| DESCRIPTION OF THE TASK |
Return the listing below exactly, with the pictures dropped.

| PROVIDED DATA |

— START —

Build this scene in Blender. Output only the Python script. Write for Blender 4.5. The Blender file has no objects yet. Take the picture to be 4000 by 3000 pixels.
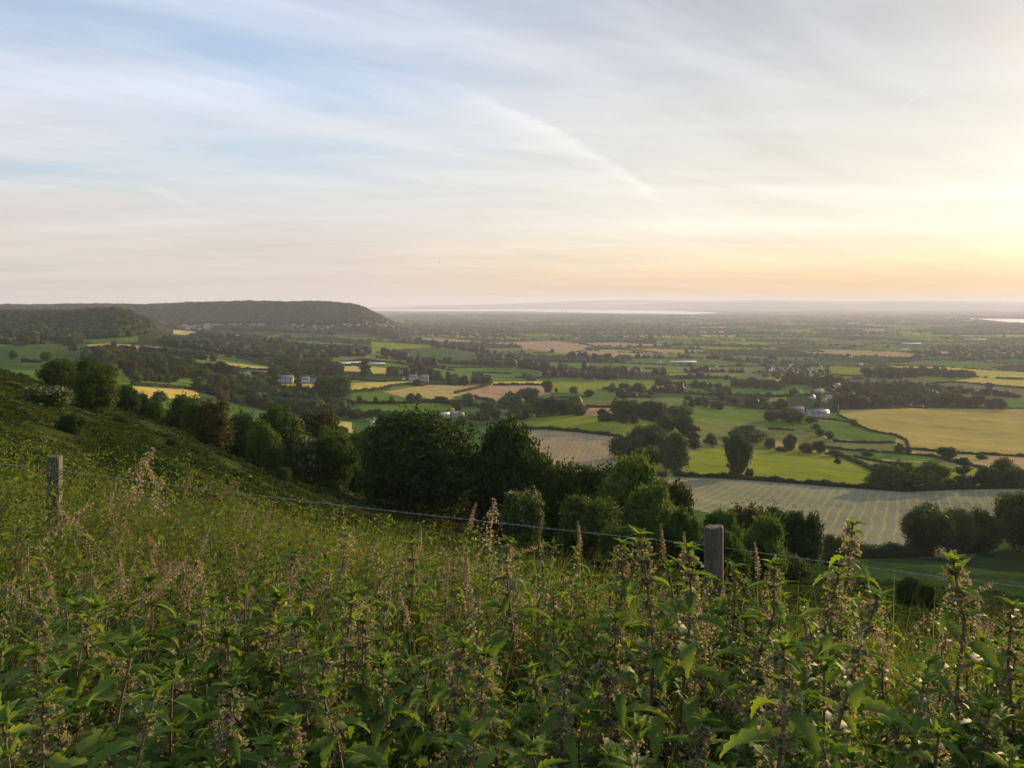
import bpy, math, random
import numpy as np
from mathutils import Vector
random.seed(7)
rng = np.random.default_rng(7)
scene = bpy.context.scene
COL = scene.collection
R = math.radians
SUN_AZ, SUN_EL = R(41), R(7.8)
SUN = Vector((math.sin(SUN_AZ)*math.cos(SUN_EL), math.cos(SUN_AZ)*math.cos(SUN_EL), math.sin(SUN_EL)))
F = 800.0            # focal length in pixels of a 1024 wide picture
HOR = 303.0          # horizon row
K = 2.1602           # the survey sketch was drawn on a 2212 wide grid

# ------------------------------------------------------------ terrain heights
def pchip(xk, yk, x):
    xk = np.asarray(xk, float); yk = np.asarray(yk, float)
    h = np.diff(xk); d = np.diff(yk, axis=0)
    d = d/(h[:, None] if yk.ndim > 1 else h)
    m = np.zeros_like(yk)
    a, b = d[:-1], d[1:]
    same = (a*b) > 0
    m[1:-1] = np.where(same, 2*a*b/np.where(same, a+b, 1), 0)
    m[0], m[-1] = d[0], d[-1]
    x = np.clip(x, xk[0], xk[-1])
    i = np.clip(np.searchsorted(xk, x, side='right')-1, 0, len(xk)-2)
    t = (x-xk[i])/h[i]
    return i, t, h[i], m
def pch1(xk, yk, x):
    yk = np.asarray(yk, float)
    i, t, h, m = pchip(xk, yk, x)
    t2, t3 = t*t, t*t*t
    return (2*t3-3*t2+1)*yk[i]+(t3-2*t2+t)*h*m[i]+(-2*t3+3*t2)*yk[i+1]+(t3-t2)*h*m[i+1]
def smooth(a, b, x):
    t = np.clip((x-a)/(b-a), 0, 1); return t*t*(3-2*t)
TB = [-1.6, -.64, -.495, -.264, -.176, 0, .087, .16, .32, .64, 1.3]
BB = [-.20, .074, .121, .203, .236, .274, .287, .297, .32, .36, .42]
DK = [60, 100, 150, 200, 300, 400, 500, 600, 700, 800, 1000, 1200, 1500, 2000, 3000, 4000, 6000, 10000, 20000, 40000]
PK = [-100, 0, 116, 300, 512, 640, 768, 1024, 1200]
def near_h(t, d):
    return -2 - d*pch1(TB, BB, t)
TAB = {
 0:    [None, None, -13, -18, -36, -44, -46, -47, -48, -48, -50, -53, -60, -72, -95, -112, -140, -172, -187, -190],
 116:  [None, None, -21, -30, -44, -50, -52, -54, -55, -56, -58, -61, -67, -78, -100, -118, -143, -173, -187, -190],
 300:  [None, None, -37, -50, -66, -73, -77, -84, -87, -88, -89, -90, -95, -101, -113, -124, -146, -174, -187, -190],
 512:  [None, None, -42, -55, -71, -82, -90, -94, -99, -105, -115, -121, -129, -139, -151, -159, -168, -178, -187, -190],
 640:  [None, None, -44, -57, -74, -85, -91, -89, -93, -104, -120, -130, -138, -146, -156, -163, -172, -180, -187, -190],
 768:  [None, None, -49, -61, -78, -88, -99, -110, -116, -121, -130, -138, -145, -152, -161, -167, -174, -181, -187, -190],
 1024: [None, None, -52, -65, -80, -91, -103, -115, -124, -131, -142, -150, -155, -160, -168, -172, -176, -181, -187, -190]}
TAB[-100] = [v if v is None else v+7 for v in TAB[0]]
TAB[1200] = [v if v is None else v for v in TAB[1024]]
for p in PK:
    tt = (p-512)/F
    for i in range(2):
        TAB[p][i] = float(near_h(np.array([tt]), DK[i])[0])
TAB[-100][2] = TAB[-100][1]-1; TAB[-100][3] = TAB[-100][1]-4
TARR = np.array([TAB[p] for p in PK], float)       # P x D
LD = np.log(DK)
_i, _t, _h, _m = pchip(LD, TARR.T, LD)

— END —

| WRITTEN RESPONSE |
Build this scene in Blender. Output only the Python script. Write for Blender 4.5. The Blender file has no objects yet. Take the picture to be 4000 by 3000 pixels.
import bpy, math, random
import numpy as np
from mathutils import Vector
random.seed(7)
rng = np.random.default_rng(7)
scene = bpy.context.scene
COL = scene.collection
R = math.radians
SUN_AZ, SUN_EL = R(41), R(7.8)
SUN = Vector((math.sin(SUN_AZ)*math.cos(SUN_EL), math.cos(SUN_AZ)*math.cos(SUN_EL), math.sin(SUN_EL)))
F = 800.0            # focal length in pixels of a 1024 wide picture
HOR = 303.0          # horizon row
K = 2.1602           # the survey sketch was drawn on a 2212 wide grid

# ------------------------------------------------------------ terrain heights
def pchip(xk, yk, x):
    xk = np.asarray(xk, float); yk = np.asarray(yk, float)
    h = np.diff(xk); d = np.diff(yk, axis=0)
    d = d/(h[:, None] if yk.ndim > 1 else h)
    m = np.zeros_like(yk)
    a, b = d[:-1], d[1:]
    same = (a*b) > 0
    m[1:-1] = np.where(same, 2*a*b/np.where(same, a+b, 1), 0)
    m[0], m[-1] = d[0], d[-1]
    x = np.clip(x, xk[0], xk[-1])
    i = np.clip(np.searchsorted(xk, x, side='right')-1, 0, len(xk)-2)
    t = (x-xk[i])/h[i]
    return i, t, h[i], m
def pch1(xk, yk, x):
    yk = np.asarray(yk, float)
    i, t, h, m = pchip(xk, yk, x)
    t2, t3 = t*t, t*t*t
    return (2*t3-3*t2+1)*yk[i]+(t3-2*t2+t)*h*m[i]+(-2*t3+3*t2)*yk[i+1]+(t3-t2)*h*m[i+1]
def smooth(a, b, x):
    t = np.clip((x-a)/(b-a), 0, 1); return t*t*(3-2*t)
TB = [-1.6, -.64, -.495, -.264, -.176, 0, .087, .16, .32, .64, 1.3]
BB = [-.20, .074, .121, .203, .236, .274, .287, .297, .32, .36, .42]
DK = [60, 100, 150, 200, 300, 400, 500, 600, 700, 800, 1000, 1200, 1500, 2000, 3000, 4000, 6000, 10000, 20000, 40000]
PK = [-100, 0, 116, 300, 512, 640, 768, 1024, 1200]
def near_h(t, d):
    return -2 - d*pch1(TB, BB, t)
TAB = {
 0:    [None, None, -13, -18, -36, -44, -46, -47, -48, -48, -50, -53, -60, -72, -95, -112, -140, -172, -187, -190],
 116:  [None, None, -21, -30, -44, -50, -52, -54, -55, -56, -58, -61, -67, -78, -100, -118, -143, -173, -187, -190],
 300:  [None, None, -37, -50, -66, -73, -77, -84, -87, -88, -89, -90, -95, -101, -113, -124, -146, -174, -187, -190],
 512:  [None, None, -42, -55, -71, -82, -90, -94, -99, -105, -115, -121, -129, -139, -151, -159, -168, -178, -187, -190],
 640:  [None, None, -44, -57, -74, -85, -91, -89, -93, -104, -120, -130, -138, -146, -156, -163, -172, -180, -187, -190],
 768:  [None, None, -49, -61, -78, -88, -99, -110, -116, -121, -130, -138, -145, -152, -161, -167, -174, -181, -187, -190],
 1024: [None, None, -52, -65, -80, -91, -103, -115, -124, -131, -142, -150, -155, -160, -168, -172, -176, -181, -187, -190]}
TAB[-100] = [v if v is None else v+7 for v in TAB[0]]
TAB[1200] = [v if v is None else v for v in TAB[1024]]
for p in PK:
    tt = (p-512)/F
    for i in range(2):
        TAB[p][i] = float(near_h(np.array([tt]), DK[i])[0])
TAB[-100][2] = TAB[-100][1]-1; TAB[-100][3] = TAB[-100][1]-4
TARR = np.array([TAB[p] for p in PK], float)       # P x D
LD = np.log(DK)
_i, _t, _h, _m = pchip(LD, TARR.T, LD)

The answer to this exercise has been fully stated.